The historian Gary Kornblith has observed that “the age of handicraft production did not seem so golden to those who experienced it firsthand.” 5 Colonial artisans faced difficulties both great and small. Most went bankrupt at least once in their careers. They were at the mercy of large-scale economic trends. They often struggled to acquire and retain materials, tools, and even their own apprentices. Indeed, though it is often romanticized, eighteenth-century apprenticeship is best understood as a system of coercive poor relief. Most who found themselves bound to a master got that way against their will, as orphans, or children of impoverished families. By law, they were then required to stay and work for very low wages, usually for seven years, sometimes up to the age of twenty-one. But this European model faltered in the United States, a wide-open country where labor was scarce. Without craft guilds to exert control over training and standards, both information and people moved around freely. In order to keep up with demand, workshop masters were obliged to impart trade secrets to their apprentices and indentured servants. Once they acquired a basic skill set, young craftsmen found it easier to relocate rather than complete their term of service. They were in a classic seller’s market: The colonies were ever short of capable hands.

In rural contexts particularly, flexibility was the rule, as artisans turned their skills to whatever needed doing. The Dominy Shop, for example—which operated over four generations in East Hampton, Long Island, and whose shop equipment, tools, and manuscripts are now preserved at the Winterthur Museum in Delaware—was the site of an array of crafts, among them clockmaking, gunsmithing, joinery and cabinetmaking, toolmaking, wheelwrighting, horseshoeing, and sundry repair work. The lives of rural artisans were further varied because they were in their shops only part of the year. At planting and harvest times, they worked in the fields among their neighbors and relations. Noah Webster, he of the first American dictionary, contrasted the situation to that in Europe: In a populous country, where arts are carried to great perfection, the mechanics are obliged to labour constantly upon a single article. Every art has its several branches, one of which employs a man all his life.

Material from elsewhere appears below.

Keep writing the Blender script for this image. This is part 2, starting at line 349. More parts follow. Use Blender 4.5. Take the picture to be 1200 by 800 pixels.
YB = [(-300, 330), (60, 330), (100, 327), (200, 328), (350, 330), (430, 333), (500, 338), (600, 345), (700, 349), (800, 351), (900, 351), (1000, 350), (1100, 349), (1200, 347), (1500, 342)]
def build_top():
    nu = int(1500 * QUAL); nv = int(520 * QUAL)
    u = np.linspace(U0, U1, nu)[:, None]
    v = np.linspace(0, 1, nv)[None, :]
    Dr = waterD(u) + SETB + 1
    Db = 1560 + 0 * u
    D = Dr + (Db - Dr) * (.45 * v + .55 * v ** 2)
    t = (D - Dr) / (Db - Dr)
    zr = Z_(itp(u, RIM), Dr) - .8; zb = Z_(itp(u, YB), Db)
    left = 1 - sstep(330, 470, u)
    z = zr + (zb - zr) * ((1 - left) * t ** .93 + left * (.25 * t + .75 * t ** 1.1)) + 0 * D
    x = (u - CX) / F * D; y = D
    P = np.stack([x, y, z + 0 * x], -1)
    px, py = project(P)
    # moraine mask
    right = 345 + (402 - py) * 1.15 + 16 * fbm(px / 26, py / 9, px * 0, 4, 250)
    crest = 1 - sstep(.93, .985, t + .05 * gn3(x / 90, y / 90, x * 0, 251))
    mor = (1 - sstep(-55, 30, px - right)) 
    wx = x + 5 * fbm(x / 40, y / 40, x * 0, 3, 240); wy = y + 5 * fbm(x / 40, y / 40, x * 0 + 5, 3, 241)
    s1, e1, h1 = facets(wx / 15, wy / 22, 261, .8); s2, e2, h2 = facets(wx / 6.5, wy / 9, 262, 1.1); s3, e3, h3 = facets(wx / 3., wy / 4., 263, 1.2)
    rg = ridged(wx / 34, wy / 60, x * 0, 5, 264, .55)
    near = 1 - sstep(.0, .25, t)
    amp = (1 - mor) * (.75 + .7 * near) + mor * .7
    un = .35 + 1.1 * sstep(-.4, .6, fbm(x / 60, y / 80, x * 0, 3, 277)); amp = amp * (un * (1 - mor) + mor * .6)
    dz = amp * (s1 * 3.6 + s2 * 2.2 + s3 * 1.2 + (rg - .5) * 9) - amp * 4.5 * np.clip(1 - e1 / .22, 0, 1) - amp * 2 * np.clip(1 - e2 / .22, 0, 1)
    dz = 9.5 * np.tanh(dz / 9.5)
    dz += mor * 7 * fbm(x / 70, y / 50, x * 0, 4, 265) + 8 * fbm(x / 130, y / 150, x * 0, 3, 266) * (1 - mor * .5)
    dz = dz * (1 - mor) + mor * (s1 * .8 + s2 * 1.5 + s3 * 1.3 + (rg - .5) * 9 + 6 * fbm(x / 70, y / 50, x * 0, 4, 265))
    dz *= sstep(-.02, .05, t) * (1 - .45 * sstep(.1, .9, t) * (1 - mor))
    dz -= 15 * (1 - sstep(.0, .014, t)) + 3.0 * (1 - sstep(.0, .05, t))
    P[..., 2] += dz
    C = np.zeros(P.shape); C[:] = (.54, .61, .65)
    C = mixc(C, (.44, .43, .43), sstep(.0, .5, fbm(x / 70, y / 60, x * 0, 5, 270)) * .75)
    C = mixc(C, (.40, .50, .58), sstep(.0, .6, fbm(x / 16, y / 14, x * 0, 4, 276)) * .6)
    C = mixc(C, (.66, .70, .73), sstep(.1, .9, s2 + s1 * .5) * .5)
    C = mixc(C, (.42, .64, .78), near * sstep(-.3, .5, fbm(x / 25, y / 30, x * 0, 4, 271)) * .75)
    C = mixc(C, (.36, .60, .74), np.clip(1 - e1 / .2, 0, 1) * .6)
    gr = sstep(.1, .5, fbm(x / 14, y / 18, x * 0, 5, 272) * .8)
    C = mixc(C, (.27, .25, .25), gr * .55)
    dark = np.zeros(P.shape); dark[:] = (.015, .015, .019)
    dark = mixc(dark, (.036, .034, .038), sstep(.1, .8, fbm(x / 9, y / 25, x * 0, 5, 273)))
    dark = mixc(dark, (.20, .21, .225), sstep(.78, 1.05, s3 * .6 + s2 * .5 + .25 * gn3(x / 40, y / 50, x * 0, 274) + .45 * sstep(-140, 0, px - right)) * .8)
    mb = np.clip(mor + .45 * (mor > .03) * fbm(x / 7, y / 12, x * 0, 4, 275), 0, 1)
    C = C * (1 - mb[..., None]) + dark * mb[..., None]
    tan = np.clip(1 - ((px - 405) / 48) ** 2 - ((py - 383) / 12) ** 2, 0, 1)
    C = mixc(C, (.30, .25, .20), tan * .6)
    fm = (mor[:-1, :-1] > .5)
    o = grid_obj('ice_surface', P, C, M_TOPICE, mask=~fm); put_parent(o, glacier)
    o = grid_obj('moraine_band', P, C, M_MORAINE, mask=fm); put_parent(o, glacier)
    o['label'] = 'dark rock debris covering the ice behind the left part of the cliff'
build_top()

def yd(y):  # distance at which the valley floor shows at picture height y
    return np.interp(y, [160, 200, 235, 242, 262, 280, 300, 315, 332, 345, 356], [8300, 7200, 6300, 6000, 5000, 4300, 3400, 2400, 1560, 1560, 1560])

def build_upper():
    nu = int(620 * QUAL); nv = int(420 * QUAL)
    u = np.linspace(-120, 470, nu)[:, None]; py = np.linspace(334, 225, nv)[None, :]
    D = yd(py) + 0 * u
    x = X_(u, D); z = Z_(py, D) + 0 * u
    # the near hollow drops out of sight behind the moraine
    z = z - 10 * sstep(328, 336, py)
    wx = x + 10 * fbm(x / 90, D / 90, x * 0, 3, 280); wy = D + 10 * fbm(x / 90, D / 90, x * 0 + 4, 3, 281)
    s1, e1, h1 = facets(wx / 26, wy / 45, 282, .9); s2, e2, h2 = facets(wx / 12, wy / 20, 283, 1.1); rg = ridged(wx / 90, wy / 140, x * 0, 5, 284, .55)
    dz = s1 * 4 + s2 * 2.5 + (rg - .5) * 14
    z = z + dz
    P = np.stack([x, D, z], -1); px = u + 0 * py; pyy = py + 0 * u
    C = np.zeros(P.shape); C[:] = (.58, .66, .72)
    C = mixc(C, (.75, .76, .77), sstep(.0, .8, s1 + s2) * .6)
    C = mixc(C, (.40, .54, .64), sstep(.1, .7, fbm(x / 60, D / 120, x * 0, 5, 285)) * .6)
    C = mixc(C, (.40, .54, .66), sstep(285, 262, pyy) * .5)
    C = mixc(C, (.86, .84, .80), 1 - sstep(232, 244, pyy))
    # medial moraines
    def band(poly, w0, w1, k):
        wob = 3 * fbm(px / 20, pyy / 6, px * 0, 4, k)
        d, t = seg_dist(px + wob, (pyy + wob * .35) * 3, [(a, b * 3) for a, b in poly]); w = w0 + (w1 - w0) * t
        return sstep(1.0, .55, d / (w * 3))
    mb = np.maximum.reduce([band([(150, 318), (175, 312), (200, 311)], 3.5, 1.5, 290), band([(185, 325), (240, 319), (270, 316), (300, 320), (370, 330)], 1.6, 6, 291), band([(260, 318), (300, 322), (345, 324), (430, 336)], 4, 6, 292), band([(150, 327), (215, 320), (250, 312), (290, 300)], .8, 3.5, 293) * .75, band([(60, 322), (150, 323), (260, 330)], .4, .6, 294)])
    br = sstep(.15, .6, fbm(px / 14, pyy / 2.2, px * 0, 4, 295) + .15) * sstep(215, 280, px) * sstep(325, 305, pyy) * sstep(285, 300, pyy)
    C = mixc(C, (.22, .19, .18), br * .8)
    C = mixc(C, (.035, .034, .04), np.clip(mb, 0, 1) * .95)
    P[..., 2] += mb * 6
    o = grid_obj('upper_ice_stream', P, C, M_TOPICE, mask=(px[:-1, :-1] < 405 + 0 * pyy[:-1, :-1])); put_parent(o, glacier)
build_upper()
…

[ Return to the review of “Craft.” ]

A man who makes heads of pins or springs of watches, spends his days in that manufacture and never looks beyond it. This manner of fabricating things for the use and convenience of life is the means of perfecting the arts; but it cramps the human mind, by confining all its faculties to a point. In countries thinly inhabited, or where people live principally by agriculture, as in America, every man is in some measure an artist—he makes a variety of utensils, rough indeed, but such as will answer his purposes.

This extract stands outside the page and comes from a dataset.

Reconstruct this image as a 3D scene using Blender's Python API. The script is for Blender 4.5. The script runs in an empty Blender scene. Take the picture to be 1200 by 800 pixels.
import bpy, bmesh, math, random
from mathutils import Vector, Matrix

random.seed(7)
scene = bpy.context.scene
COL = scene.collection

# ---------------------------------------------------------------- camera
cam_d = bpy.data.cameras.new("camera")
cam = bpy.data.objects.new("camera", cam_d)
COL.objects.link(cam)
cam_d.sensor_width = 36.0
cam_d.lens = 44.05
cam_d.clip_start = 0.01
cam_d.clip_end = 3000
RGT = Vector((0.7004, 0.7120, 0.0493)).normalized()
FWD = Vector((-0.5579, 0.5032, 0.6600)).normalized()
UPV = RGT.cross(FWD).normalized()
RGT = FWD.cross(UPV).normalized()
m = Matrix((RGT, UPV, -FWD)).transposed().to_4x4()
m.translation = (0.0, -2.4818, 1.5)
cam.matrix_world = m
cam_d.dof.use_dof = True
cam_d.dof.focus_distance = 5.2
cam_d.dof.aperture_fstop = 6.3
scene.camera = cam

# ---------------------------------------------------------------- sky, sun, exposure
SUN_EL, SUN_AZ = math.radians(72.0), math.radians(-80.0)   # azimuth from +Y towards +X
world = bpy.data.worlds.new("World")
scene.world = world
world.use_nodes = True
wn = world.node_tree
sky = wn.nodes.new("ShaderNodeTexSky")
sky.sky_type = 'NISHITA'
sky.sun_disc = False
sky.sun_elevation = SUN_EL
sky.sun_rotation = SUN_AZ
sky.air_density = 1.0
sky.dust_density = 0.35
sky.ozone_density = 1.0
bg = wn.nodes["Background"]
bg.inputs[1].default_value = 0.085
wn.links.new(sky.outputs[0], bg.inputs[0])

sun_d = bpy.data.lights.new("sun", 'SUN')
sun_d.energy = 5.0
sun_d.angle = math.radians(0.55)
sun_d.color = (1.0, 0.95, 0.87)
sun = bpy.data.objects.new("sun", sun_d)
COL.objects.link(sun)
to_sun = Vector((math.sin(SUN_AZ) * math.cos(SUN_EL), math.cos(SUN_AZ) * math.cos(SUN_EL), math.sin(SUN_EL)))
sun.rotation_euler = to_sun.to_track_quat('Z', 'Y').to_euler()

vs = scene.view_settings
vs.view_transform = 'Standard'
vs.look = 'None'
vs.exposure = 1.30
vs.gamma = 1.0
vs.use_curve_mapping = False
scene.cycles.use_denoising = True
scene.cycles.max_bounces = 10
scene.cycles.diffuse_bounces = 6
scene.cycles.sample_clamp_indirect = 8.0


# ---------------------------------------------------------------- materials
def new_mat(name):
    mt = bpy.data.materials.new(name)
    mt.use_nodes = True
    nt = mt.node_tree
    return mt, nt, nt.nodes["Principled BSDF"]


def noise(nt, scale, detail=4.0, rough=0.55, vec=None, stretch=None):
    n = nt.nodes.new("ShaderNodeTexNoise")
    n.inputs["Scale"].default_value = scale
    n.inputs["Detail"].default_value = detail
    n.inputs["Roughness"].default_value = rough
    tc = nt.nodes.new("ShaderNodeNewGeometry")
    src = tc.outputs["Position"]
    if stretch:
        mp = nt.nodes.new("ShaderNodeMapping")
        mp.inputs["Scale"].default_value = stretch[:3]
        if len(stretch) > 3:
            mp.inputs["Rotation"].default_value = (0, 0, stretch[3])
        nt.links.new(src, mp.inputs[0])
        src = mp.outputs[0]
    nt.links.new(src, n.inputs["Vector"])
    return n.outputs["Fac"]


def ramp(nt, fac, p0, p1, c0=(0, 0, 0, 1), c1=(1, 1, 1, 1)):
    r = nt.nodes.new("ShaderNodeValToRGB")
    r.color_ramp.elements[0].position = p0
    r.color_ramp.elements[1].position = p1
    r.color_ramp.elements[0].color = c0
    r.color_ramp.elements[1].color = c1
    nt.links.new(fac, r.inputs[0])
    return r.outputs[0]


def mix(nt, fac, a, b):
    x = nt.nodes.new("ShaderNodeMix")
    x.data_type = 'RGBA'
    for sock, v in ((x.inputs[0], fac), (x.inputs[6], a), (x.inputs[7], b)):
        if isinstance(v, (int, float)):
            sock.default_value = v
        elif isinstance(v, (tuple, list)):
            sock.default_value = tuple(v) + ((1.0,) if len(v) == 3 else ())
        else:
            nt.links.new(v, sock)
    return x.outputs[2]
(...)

This image of the preindustrial artisan as a universal artist is a powerful one, and has served as a touchstone through American history. It is also an exaggeration, because in every artisan’s life, there was plenty of repetitive labor to be done. When they were at the anvil, country blacksmiths spent most of their time on a few basic tasks: making nails, sharpening plow blades, repairing chains, shoeing horses, over and over. One-off masterpieces were very rarely called for. In fact, blacksmiths had little choice in what they made. Very few—only 20 percent, by one estimate—even owned their own smithies, instead working as hired hands for the planter who owned the land. In cities, some smiths had opportunities to make decorative work, but many operated within the precincts of dockyards or mills, making chains, anchors, or gears. This was certainly demanding work, requiring high levels of skill, but it was not necessarily inventive. And repetitive labor was routine in other trades, too. Joiners commonly made sets of eight, twelve, or more chairs, all matching, perhaps based on an imported model or a printed pattern “lately from London.” Turners speedily fashioned large quantities of identical bowls, stair balusters, or table legs on their foot-powered lathes. Pewterers, many of them itinerant, had even less scope for innovation. Their stock-in-trade consisted of crucibles and molds, which they used to melt down worn or damaged pieces and cast the metal anew.

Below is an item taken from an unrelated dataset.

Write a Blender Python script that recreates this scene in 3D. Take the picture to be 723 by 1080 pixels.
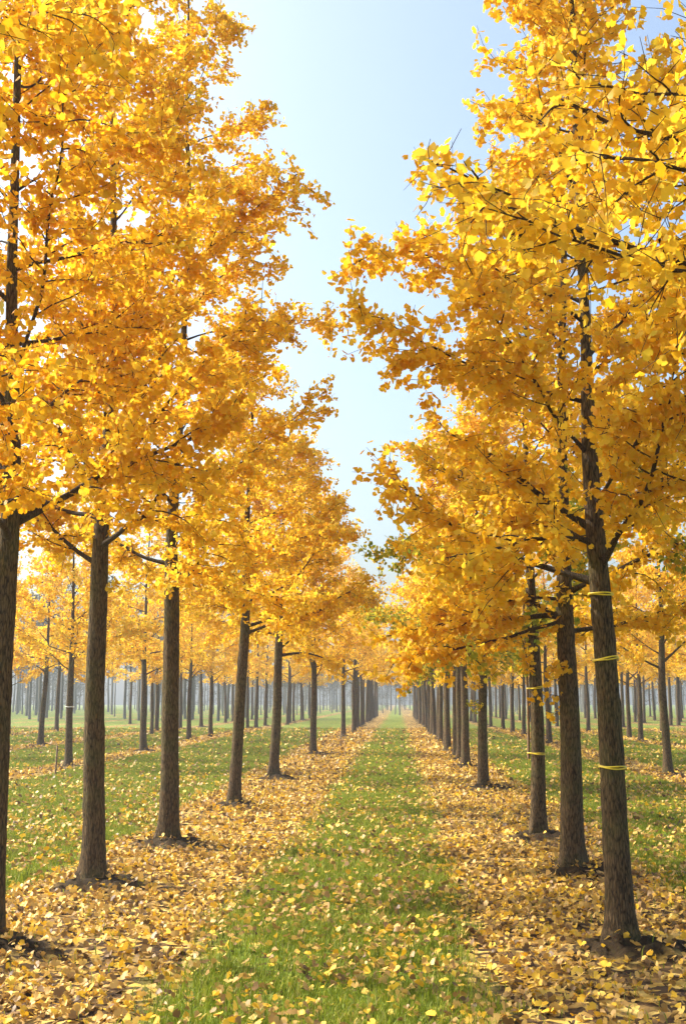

So, despite later imaginings, preindustrial craft was hardly a stream of constant creativity. Artisans’ value lay not in their power of invention, but in their reliability, their industry, a term that originally referred not to factories, but to personal work ethic. The Boston silversmith John Coney (who trained Paul Revere’s father, the French immigrant Apollos Rivoire) was eulogized on his death in 1712 as “a rare example of industry, a great Redeemer of his Time, taking care to spend not only his Days, but his Hours well, and giving Diligence in his Business.” The biblical allusion here—to Ephesians 5:15–16, “See then that ye walk circumspectly, not as fools, but as wise / Redeeming the time, because the days are evil”—alerts us to the religious context for early American craft. A good artisan, a good Christian, was conscientious. The proof of that character was in the work: consistent results, achieved under time pressure despite nonstandardized materials and variable work conditions. And though later commentators liked to imagine the Colonial era as a time of “joy in labor,” the Sabbath, a full calendar of holy days, and traditional “Saint Monday” were held as sacrosanct. Artisans were not so joyful that they weren’t eager to get off the job.

So, craft production was not idyllic. But it was essential. Whenever and wherever a new town was founded, it required artisans. The first tax assessment for present-day Allentown, Pennsylvania, drawn up in 1762, had only thirteen taxpayers, but they included two carpenters, two tailors, a smith, and a wagoner; two years later, they had been joined by two more tailors, a furniture maker, a mason, a butcher, and a shoemaker who also ran an inn. As specie (hard coinage) was always limited, especially in rural areas, these artisans exchanged their services with other townspeople on a barter system. Work might be done in exchange for food, for other artisans’ services, or for raw materials like old iron. Extended lines of credit might be held open for months, or even years. All these informal, face-to-face arrangements helped bind the community together.